Eighth-graders learn police techniques

By Jaclyn Giovis
Enquirer Contributor

        GOSHEN TOWNSHIP — Nineteen Goshen eighth-graders can “work” a crime scene, identify counterfeit money and administer CPR.

        The Spaulding Middle School students are the first class of Junior Police Academy cadets in Ohio.

        JPA is a national, nonprofit organization that aims to teach students strong values by bringing the world of law enforcement into their classrooms.

        “It teaches us, more than anything, about respect,” said Jordan Keen, 14, of Goshen.

        The Goshen academy was a joint effort between Goshen Local Schools and the Goshen Township Police Department to subscribe to the Texas-based JPA curriculum.

        “The Junior Police Academy has been an opportunity to bring the students and the community together,” said Principal Mike Miller. “It is one of the best things that has ever happened to Spaulding Middle School.”

        The program is headed by Goshen Police Officer James Taylor, the school's resource officer, and takes the place of a study hall.

        Students involved in the program were selected from a pool of 80 applicants. As cadets, they are expected to be drug-free and maintain good academic standing in school.

        Upon completion of the academy, students will receive a grade for participation, but no academic credit.
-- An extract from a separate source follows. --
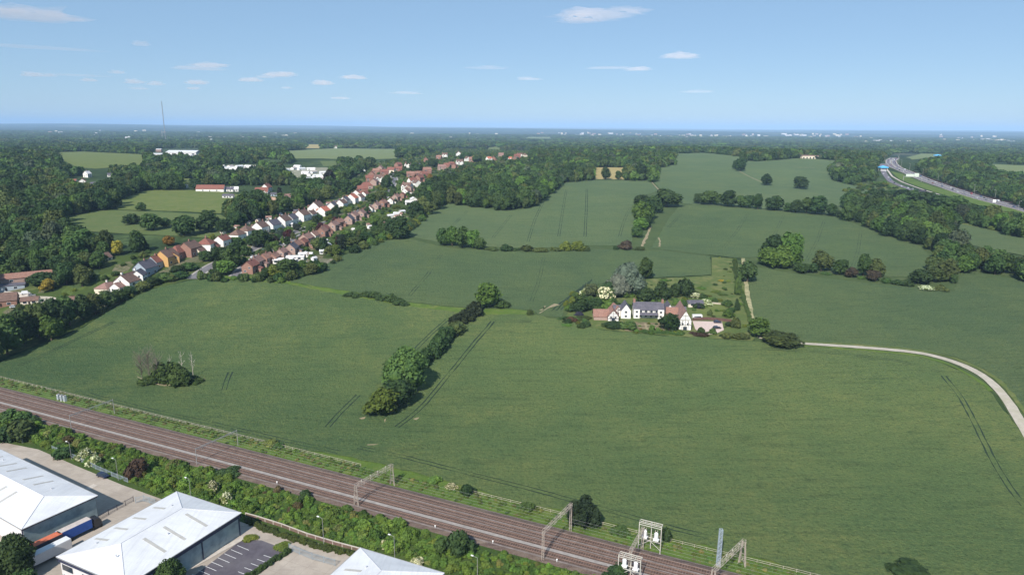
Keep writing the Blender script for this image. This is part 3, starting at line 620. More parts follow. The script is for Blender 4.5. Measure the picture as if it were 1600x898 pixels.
# ---- singled-out trees and bushes (pixel of the foot, width, height) ----
tp(634,617,78,76,(.058,.112,.034),'large round bright green tree midway along the dark hedge between the two near fields','big')
tp(596,652,58,46,YG,'squat yellow-green tree at the railway end of the hedge between the near fields')
tp(621,640,52,50,DG,'dark green tree squeezed between the large bright tree and the squat yellow-green one')
hedge('hedge',[(664,572),(676,558),(690,543),(703,530)],9.5,7.0,DG,'long dark clipped hedge running up from the large bright round tree')
bp(710,526,34,26,OG,'olive-topped bush in the gap between the two dark hedge pieces')
hedge('hedge',[(712,509),(725,500),(742,489)],9,6,(.034,.048,.022),'dark brownish hedge below the lone bright tree at the field crossing')
tp(766,483,44,42,BG,'lone bright green tree where the field boundaries cross')
bp(784,482,26,17,MG,'low green bush at the right foot of the lone crossing tree')
bp(750,484,16,20,DG,'small dark bush at the left foot of the lone crossing tree')
bp(829,493,12,11,OG,'tiny olive bush alone on the grass strip left of the farm')
hedge('hedge',[(548,462),(570,463),(595,467),(618,472),(636,476)],8,3.6,DG,'spindle-shaped dark hedge on the grass strip below the middle field',taper=1)
# thicket in the left field
hedge('thicket',[(240,597),(252,592),(264,599),(276,592),(290,599),(300,595)],11,8.5,(.044,.070,.020),'round dark green thicket standing alone in the left field','thicket',taper=1)
def bare_tree(u,v,hpx,label,n=9,spread=.22,mat=PALEBARK,name='bare_tree',sd=1):
    x,y,z=P(u,v); s=F/proj(x,y,z)[2]; H=hpx/s/.88; R=random.Random(sd); r=empty(name,(x,y,z)); tag(r,label,'tree','bare trees in the thicket of the left field')
    m=MB(); m.bar((0,0,0),(0,0,H*.95),.16,mat,5,.04); m.build('trunk',r); m=MB()
    for i in range(n*3):
        a=R.uniform(0,6.28); z0=H*R.uniform(.15,.85); L=H*spread*R.uniform(.5,1.1); e=(L*math.cos(a),L*math.sin(a),z0+L*R.uniform(.8,1.6)); m.bar((0,0,z0),e,.07,mat,3,.02)
        for j in range(3): m.bar(e,(e[0]+R.uniform(-.7,.7),e[1]+R.uniform(-.7,.7),e[2]+R.uniform(.2,1.2)),.035,mat,3,.012)
    m.build('branches',r); return r
GREYBARK=simple('grey_twigs',(.17,.145,.11),.95,.2,2)
for i,(u,h) in enumerate(((222,38),(234,42),(248,38))): bare_tree(u,592+i*2,h,'%s leafless brown tree at the left edge of the round thicket'%['small','tallest','middle'][i],30,.24,GREYBARK,sd=i)
for i,(u,h) in enumerate(((268,34),(286,38),(302,38))): bare_tree(u,588,h,'%s pale dead stem rising behind the dark round thicket'%['left','middle','right'][i],4,.1,sd=i+9)
# along the railway, field side
bp(421,699,24,15,PG,'pale green shrub beside the railway verge near the thin wooden rail'); bp(434,701,18,11,MG,'dark shrub close right of the pale verge shrub')
bp(730,775,30,20,DG,'dark round bush on the railway verge right of the large steel gantry'); bp(676,757,24,14,BG,'light green verge shrub just past the foot of the large steel gantry')
bp(704,765,22,12,PG,'pale flowering shrub on the verge between two darker shrubs',flower=True)
bp(824,801,26,18,MG,'leafy verge bush close to the second steel gantry'); 
for i,(u,w_,h) in enumerate(((896,30,44),(914,38,50),(930,22,34))): tp(u,824+i*2,w_,h,(.024,.044,.022),'%s dark tree of the clump behind the second gantry'%['left','tall middle','small right'][i])
bp(970,836,34,15,MG,'green bush on the verge left of the transformer platform'); bp(930,826,18,9,MG,'low bush at the foot of the dark tree clump'); bp(1042,848,20,24,DG,'dark bush half behind the transformer platform')
bp(1434,905,62,24,DG,'dark bush cut by the lower picture edge in the large field'); bp(1205,893,16,9,BG,'small green tuft on the verge right of the last gantry')
# yards
tp(12,915,78,78,(.030,.052,.018),'dark leafy tree in the lower left corner beside the lorries','big'); tp(28,955,56,62,MG,'brighter leafy tree in front of the orange-topped trailer','big')
tree(-86.2,150.4,7.5,8.5,MG,'small tree growing against the wall of the middle warehouse','big',z=0)
for i,(u,v,w_,h,c) in enumerate(((8,662,40,26,MG),(32,664,34,26,MG),(22,690,52,40,OG),(50,668,20,18,DG),(6,692,30,30,DG))): bp(u,v,w_,h,c,['rounded bush at the far left end of the railway bank','second rounded bush right of the far left one','largest olive bush beside the twin-headed lamp post','small dark bush on the rail edge above the lamp post','dark bush cut by the left picture edge over the yard'][i])
bp(718,872,50,44,DG,'large dark round bush on the railway bank near the third warehouse roof'); bp(688,866,26,26,MG,'green bush touching the large dark round bank bush')
bp(127,722,30,24,PG,'cream-flowering shrub on the bank above the service road',flower=True); bp(145,728,20,18,PG,'smaller cream-flowering shrub beside the larger one',flower=True)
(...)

        The program was aimed to educate kids at an age when they make the choice to be troublemakers or good citizens, Officer Taylor said.

        “I used to hate school,” said Christina Parsons, 15. “But ever since I've been in this class, I've had perfect attendance.

        “It's changed my whole perspective of schooling. I brought my grades up to A's and B's, just so I could stay in the program.”

        Officer Taylor said he tries to teach his cadets about the laws that apply to them most — those dealing with marijuana, alcohol and telephone harassment.

        The JPA curriculum approaches police work from different angles, allowing cadets to gain local and national perspectives of police history and procedure.

        Officer Taylor modified the curriculum, however, by bringing in experts from the field to speak, and using a more hands-on approach, such as demonstrating fingerprinting and showing CPR techniques.